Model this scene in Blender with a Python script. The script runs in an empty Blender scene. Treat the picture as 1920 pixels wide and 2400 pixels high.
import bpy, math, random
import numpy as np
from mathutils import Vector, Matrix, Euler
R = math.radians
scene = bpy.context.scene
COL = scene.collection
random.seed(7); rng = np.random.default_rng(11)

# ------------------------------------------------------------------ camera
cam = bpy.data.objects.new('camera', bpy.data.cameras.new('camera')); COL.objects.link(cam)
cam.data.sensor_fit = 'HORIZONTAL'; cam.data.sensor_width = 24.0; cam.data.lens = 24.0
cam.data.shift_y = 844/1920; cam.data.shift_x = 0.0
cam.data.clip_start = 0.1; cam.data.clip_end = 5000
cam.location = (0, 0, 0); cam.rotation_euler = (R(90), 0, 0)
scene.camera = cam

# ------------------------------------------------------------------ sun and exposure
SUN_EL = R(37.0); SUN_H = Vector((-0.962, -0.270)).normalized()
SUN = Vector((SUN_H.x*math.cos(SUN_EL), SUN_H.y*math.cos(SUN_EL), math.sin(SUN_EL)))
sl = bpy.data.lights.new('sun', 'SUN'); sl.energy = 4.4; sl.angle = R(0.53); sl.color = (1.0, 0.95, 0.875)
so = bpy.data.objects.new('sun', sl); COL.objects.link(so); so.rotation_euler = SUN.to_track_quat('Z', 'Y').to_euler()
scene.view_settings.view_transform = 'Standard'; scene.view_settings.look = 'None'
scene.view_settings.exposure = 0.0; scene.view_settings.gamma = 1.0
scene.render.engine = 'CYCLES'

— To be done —
Reproduce the entire listing word for word.

— Written response —
Model this scene in Blender with a Python script. The script runs in an empty Blender scene. Treat the picture as 1920 pixels wide and 2400 pixels high.
import bpy, math, random
import numpy as np
from mathutils import Vector, Matrix, Euler
R = math.radians
scene = bpy.context.scene
COL = scene.collection
random.seed(7); rng = np.random.default_rng(11)

# ------------------------------------------------------------------ camera
cam = bpy.data.objects.new('camera', bpy.data.cameras.new('camera')); COL.objects.link(cam)
cam.data.sensor_fit = 'HORIZONTAL'; cam.data.sensor_width = 24.0; cam.data.lens = 24.0
cam.data.shift_y = 844/1920; cam.data.shift_x = 0.0
cam.data.clip_start = 0.1; cam.data.clip_end = 5000
cam.location = (0, 0, 0); cam.rotation_euler = (R(90), 0, 0)
scene.camera = cam

# ------------------------------------------------------------------ sun and exposure
SUN_EL = R(37.0); SUN_H = Vector((-0.962, -0.270)).normalized()
SUN = Vector((SUN_H.x*math.cos(SUN_EL), SUN_H.y*math.cos(SUN_EL), math.sin(SUN_EL)))
sl = bpy.data.lights.new('sun', 'SUN'); sl.energy = 4.4; sl.angle = R(0.53); sl.color = (1.0, 0.95, 0.875)
so = bpy.data.objects.new('sun', sl); COL.objects.link(so); so.rotation_euler = SUN.to_track_quat('Z', 'Y').to_euler()
scene.view_settings.view_transform = 'Standard'; scene.view_settings.look = 'None'
scene.view_settings.exposure = 0.0; scene.view_settings.gamma = 1.0
scene.render.engine = 'CYCLES'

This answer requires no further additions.